TOKYO (Reuters) – Japanese Prime Minister Shinzo Abe will draft the son of ex-premier Junichiro Koizumi in a broad cabinet reshuffle on Wednesday that will keep allies in key posts, media said, as Abe faces a tax rise and aims to amend the pacifist constitution.

Telegenic Shinjiro Koizumi regularly tops lists of lawmakers whom voters favor to succeed Abe.

He is expected to be one of 13 new ministers among 19 to be appointed and at 38 years of age will be the third-youngest to win a portfolio in post-war Japan, media said.

Koizumi’s expected appointment as environment minister, although to one of the less powerful cabinet posts, could give a popularity boost to the new line-up.

It could also bolster Koizumi’s chance of competing to succeed Abe when the prime minister’s term as ruling Liberal Democratic Party chief ends in September 2021.

Abe, who returned to power in December 2012 promising to reboot the economy and bolster defense, is already on track to become Japan’s longest-serving premier in November.

Koizumi – popularly called Shinjiro to distinguish him from his father – grabbed headlines last month with news that he would marry Christel Takigawa, a French-Japanese television presenter, and they will soon have a baby.

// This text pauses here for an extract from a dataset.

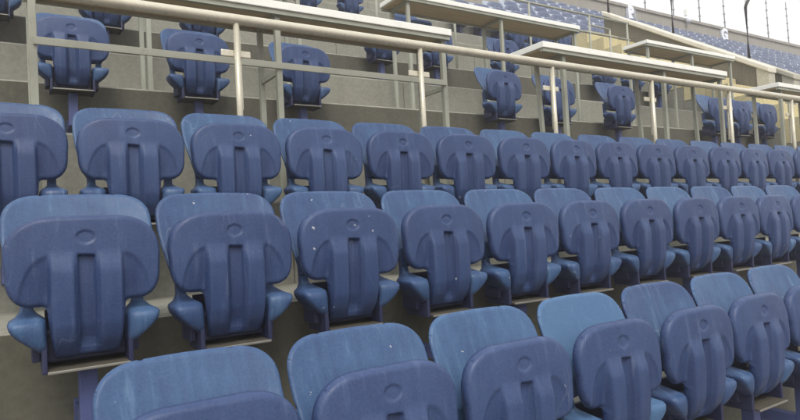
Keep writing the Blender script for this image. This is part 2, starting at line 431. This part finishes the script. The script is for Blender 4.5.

Abe, although drafting more than a dozen new faces, is set to retain his close allies, Finance Minister Taro Aso, 78, and Chief Cabinet Secretary Yoshihide Suga, 70, media reported.

Both have served in their posts since Abe returned to office.

“Abe is drafting 13 new ministers but many in the cabinet are close allies,” said University of Tokyo professor Yu Uchiyama. “There is not such a feeling of freshness.”

The cabinet appointments will be announced later on Wednesday and officials have not confirmed the media reports.

Aso must help ensure the economy weathers an increase in the sales tax to 10% from 8% in October, which could dampen consumption when a U.S.-China trade war is clouding growth.

Abe kept veteran lawmaker Toshihiro Nikai, 80, as LDP secretary general and Fumio Kishida – also considered a possible heir to the premier – as party policy chief, the party announced.


Several likely ministers are also seen as possible contenders to succeed Abe, including his right-hand aide Suga.

Another would-be premier is Economy Minister Toshimitsu Motegi, 63, a Harvard-educated lawmaker with a reputation as a tough negotiator who is likely to become foreign minister, replacing Taro Kono.

Motegi will probably stay in charge of trade talks with the United States ahead of a deadline for a deal this month, media have said.

Kono, 56, another potential future premier, is in line to become defense minister, media said.

A fluent English speaker well-known in Washington, Kono has a reputation as a maverick. He has been on the front line of Japan’s feud with South Korea over wartime history and trade.

Another Abe ally and potential future premier, former health, labor and welfare minister Katsunobu Kato, was set to return to his old post, media said.

Abe will also appoint a former Olympic speed skater, Seiko Hashimoto, as Olympics minister to prepare for the 2020 Games in Tokyo, one of two women likely to win posts, media said.

Abe, who could seek a rare fourth term as LDP leader in 2021 if party rules change, has made clear he intends to pursue his goal of revising the post-war, U.S.-drafted constitution to clarify the status of the military.

The charter, if taken literally, bans a standing military but has been stretched to allow armed forces for self-defense.

Abe’s task got tougher when his LDP-led coalition lost its two-thirds majority in a July upper house election. Amendments to the charter require approval by two-thirds of each chamber of parliament and a majority in a referendum.